** Your instructions **
The listing beneath should be written out in full, exactly as shown.

** Given data **

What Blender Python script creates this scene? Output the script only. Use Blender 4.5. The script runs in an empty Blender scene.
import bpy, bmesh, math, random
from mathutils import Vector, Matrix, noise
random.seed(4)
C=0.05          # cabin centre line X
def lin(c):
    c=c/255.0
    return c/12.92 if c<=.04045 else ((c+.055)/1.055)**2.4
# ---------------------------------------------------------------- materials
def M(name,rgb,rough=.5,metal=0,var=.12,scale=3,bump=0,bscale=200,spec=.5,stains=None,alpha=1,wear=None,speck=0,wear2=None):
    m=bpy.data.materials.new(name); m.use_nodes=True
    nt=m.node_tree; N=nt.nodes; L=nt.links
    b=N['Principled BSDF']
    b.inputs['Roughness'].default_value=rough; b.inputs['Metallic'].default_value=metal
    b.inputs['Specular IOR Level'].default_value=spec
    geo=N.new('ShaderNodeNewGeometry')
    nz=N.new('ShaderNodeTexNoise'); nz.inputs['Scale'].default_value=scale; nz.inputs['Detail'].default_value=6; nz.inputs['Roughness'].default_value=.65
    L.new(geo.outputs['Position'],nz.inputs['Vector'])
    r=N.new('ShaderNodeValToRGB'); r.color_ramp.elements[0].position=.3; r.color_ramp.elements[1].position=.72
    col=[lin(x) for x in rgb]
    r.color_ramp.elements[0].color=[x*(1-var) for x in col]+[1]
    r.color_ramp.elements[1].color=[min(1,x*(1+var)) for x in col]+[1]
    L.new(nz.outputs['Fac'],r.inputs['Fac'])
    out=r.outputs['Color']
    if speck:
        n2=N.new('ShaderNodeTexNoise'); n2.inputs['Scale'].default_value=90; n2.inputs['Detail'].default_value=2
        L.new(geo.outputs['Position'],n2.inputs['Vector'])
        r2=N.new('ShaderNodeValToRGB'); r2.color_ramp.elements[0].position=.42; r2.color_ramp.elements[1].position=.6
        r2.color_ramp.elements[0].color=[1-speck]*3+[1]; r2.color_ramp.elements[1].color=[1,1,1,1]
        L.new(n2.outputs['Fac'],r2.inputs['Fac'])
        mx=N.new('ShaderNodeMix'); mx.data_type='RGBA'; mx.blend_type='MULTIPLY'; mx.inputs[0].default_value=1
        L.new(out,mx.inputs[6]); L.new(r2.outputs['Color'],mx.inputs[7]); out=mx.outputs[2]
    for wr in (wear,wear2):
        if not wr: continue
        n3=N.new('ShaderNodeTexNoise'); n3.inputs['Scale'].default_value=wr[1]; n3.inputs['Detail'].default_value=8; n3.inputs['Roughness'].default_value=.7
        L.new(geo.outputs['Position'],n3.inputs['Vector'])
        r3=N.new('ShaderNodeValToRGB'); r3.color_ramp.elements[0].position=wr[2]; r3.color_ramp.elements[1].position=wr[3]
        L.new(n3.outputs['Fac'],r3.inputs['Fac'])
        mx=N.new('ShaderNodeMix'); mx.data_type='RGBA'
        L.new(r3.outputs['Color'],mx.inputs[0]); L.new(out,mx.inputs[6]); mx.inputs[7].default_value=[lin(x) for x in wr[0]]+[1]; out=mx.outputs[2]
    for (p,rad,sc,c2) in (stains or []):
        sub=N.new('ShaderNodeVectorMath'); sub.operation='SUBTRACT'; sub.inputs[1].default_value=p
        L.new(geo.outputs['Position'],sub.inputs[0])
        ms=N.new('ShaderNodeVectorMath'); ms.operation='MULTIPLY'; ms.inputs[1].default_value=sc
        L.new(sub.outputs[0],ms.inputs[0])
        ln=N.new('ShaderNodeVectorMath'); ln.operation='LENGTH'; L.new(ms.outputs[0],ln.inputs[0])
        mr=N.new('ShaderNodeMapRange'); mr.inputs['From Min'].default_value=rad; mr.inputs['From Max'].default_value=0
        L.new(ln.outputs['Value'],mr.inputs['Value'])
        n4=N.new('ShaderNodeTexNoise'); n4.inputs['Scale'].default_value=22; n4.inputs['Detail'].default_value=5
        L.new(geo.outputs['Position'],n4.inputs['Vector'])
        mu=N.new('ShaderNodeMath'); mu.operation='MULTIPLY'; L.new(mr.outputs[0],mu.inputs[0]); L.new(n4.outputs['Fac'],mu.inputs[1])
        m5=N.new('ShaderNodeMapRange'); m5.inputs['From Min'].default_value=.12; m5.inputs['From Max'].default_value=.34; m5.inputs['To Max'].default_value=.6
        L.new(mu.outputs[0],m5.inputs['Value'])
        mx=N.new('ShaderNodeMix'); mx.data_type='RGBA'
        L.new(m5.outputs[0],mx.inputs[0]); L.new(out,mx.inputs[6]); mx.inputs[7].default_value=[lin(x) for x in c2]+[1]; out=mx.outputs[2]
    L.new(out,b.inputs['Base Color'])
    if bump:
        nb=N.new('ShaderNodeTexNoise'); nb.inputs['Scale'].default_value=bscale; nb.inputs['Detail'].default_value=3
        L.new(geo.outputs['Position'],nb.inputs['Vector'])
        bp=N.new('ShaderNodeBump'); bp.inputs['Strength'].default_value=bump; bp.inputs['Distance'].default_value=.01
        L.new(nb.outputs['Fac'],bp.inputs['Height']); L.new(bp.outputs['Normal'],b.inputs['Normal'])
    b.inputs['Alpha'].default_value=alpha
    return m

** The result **
What Blender Python script creates this scene? Output the script only. Use Blender 4.5. The script runs in an empty Blender scene.
import bpy, bmesh, math, random
from mathutils import Vector, Matrix, noise
random.seed(4)
C=0.05          # cabin centre line X
def lin(c):
    c=c/255.0
    return c/12.92 if c<=.04045 else ((c+.055)/1.055)**2.4
# ---------------------------------------------------------------- materials
def M(name,rgb,rough=.5,metal=0,var=.12,scale=3,bump=0,bscale=200,spec=.5,stains=None,alpha=1,wear=None,speck=0,wear2=None):
    m=bpy.data.materials.new(name); m.use_nodes=True
    nt=m.node_tree; N=nt.nodes; L=nt.links
    b=N['Principled BSDF']
    b.inputs['Roughness'].default_value=rough; b.inputs['Metallic'].default_value=metal
    b.inputs['Specular IOR Level'].default_value=spec
    geo=N.new('ShaderNodeNewGeometry')
    nz=N.new('ShaderNodeTexNoise'); nz.inputs['Scale'].default_value=scale; nz.inputs['Detail'].default_value=6; nz.inputs['Roughness'].default_value=.65
    L.new(geo.outputs['Position'],nz.inputs['Vector'])
    r=N.new('ShaderNodeValToRGB'); r.color_ramp.elements[0].position=.3; r.color_ramp.elements[1].position=.72
    col=[lin(x) for x in rgb]
    r.color_ramp.elements[0].color=[x*(1-var) for x in col]+[1]
    r.color_ramp.elements[1].color=[min(1,x*(1+var)) for x in col]+[1]
    L.new(nz.outputs['Fac'],r.inputs['Fac'])
    out=r.outputs['Color']
    if speck:
        n2=N.new('ShaderNodeTexNoise'); n2.inputs['Scale'].default_value=90; n2.inputs['Detail'].default_value=2
        L.new(geo.outputs['Position'],n2.inputs['Vector'])
        r2=N.new('ShaderNodeValToRGB'); r2.color_ramp.elements[0].position=.42; r2.color_ramp.elements[1].position=.6
        r2.color_ramp.elements[0].color=[1-speck]*3+[1]; r2.color_ramp.elements[1].color=[1,1,1,1]
        L.new(n2.outputs['Fac'],r2.inputs['Fac'])
        mx=N.new('ShaderNodeMix'); mx.data_type='RGBA'; mx.blend_type='MULTIPLY'; mx.inputs[0].default_value=1
        L.new(out,mx.inputs[6]); L.new(r2.outputs['Color'],mx.inputs[7]); out=mx.outputs[2]
    for wr in (wear,wear2):
        if not wr: continue
        n3=N.new('ShaderNodeTexNoise'); n3.inputs['Scale'].default_value=wr[1]; n3.inputs['Detail'].default_value=8; n3.inputs['Roughness'].default_value=.7
        L.new(geo.outputs['Position'],n3.inputs['Vector'])
        r3=N.new('ShaderNodeValToRGB'); r3.color_ramp.elements[0].position=wr[2]; r3.color_ramp.elements[1].position=wr[3]
        L.new(n3.outputs['Fac'],r3.inputs['Fac'])
        mx=N.new('ShaderNodeMix'); mx.data_type='RGBA'
        L.new(r3.outputs['Color'],mx.inputs[0]); L.new(out,mx.inputs[6]); mx.inputs[7].default_value=[lin(x) for x in wr[0]]+[1]; out=mx.outputs[2]
    for (p,rad,sc,c2) in (stains or []):
        sub=N.new('ShaderNodeVectorMath'); sub.operation='SUBTRACT'; sub.inputs[1].default_value=p
        L.new(geo.outputs['Position'],sub.inputs[0])
        ms=N.new('ShaderNodeVectorMath'); ms.operation='MULTIPLY'; ms.inputs[1].default_value=sc
        L.new(sub.outputs[0],ms.inputs[0])
        ln=N.new('ShaderNodeVectorMath'); ln.operation='LENGTH'; L.new(ms.outputs[0],ln.inputs[0])
        mr=N.new('ShaderNodeMapRange'); mr.inputs['From Min'].default_value=rad; mr.inputs['From Max'].default_value=0
        L.new(ln.outputs['Value'],mr.inputs['Value'])
        n4=N.new('ShaderNodeTexNoise'); n4.inputs['Scale'].default_value=22; n4.inputs['Detail'].default_value=5
        L.new(geo.outputs['Position'],n4.inputs['Vector'])
        mu=N.new('ShaderNodeMath'); mu.operation='MULTIPLY'; L.new(mr.outputs[0],mu.inputs[0]); L.new(n4.outputs['Fac'],mu.inputs[1])
        m5=N.new('ShaderNodeMapRange'); m5.inputs['From Min'].default_value=.12; m5.inputs['From Max'].default_value=.34; m5.inputs['To Max'].default_value=.6
        L.new(mu.outputs[0],m5.inputs['Value'])
        mx=N.new('ShaderNodeMix'); mx.data_type='RGBA'
        L.new(m5.outputs[0],mx.inputs[0]); L.new(out,mx.inputs[6]); mx.inputs[7].default_value=[lin(x) for x in c2]+[1]; out=mx.outputs[2]
    L.new(out,b.inputs['Base Color'])
    if bump:
        nb=N.new('ShaderNodeTexNoise'); nb.inputs['Scale'].default_value=bscale; nb.inputs['Detail'].default_value=3
        L.new(geo.outputs['Position'],nb.inputs['Vector'])
        bp=N.new('ShaderNodeBump'); bp.inputs['Strength'].default_value=bump; bp.inputs['Distance'].default_value=.01
        L.new(nb.outputs['Fac'],bp.inputs['Height']); L.new(bp.outputs['Normal'],b.inputs['Normal'])
    b.inputs['Alpha'].default_value=alpha
    return m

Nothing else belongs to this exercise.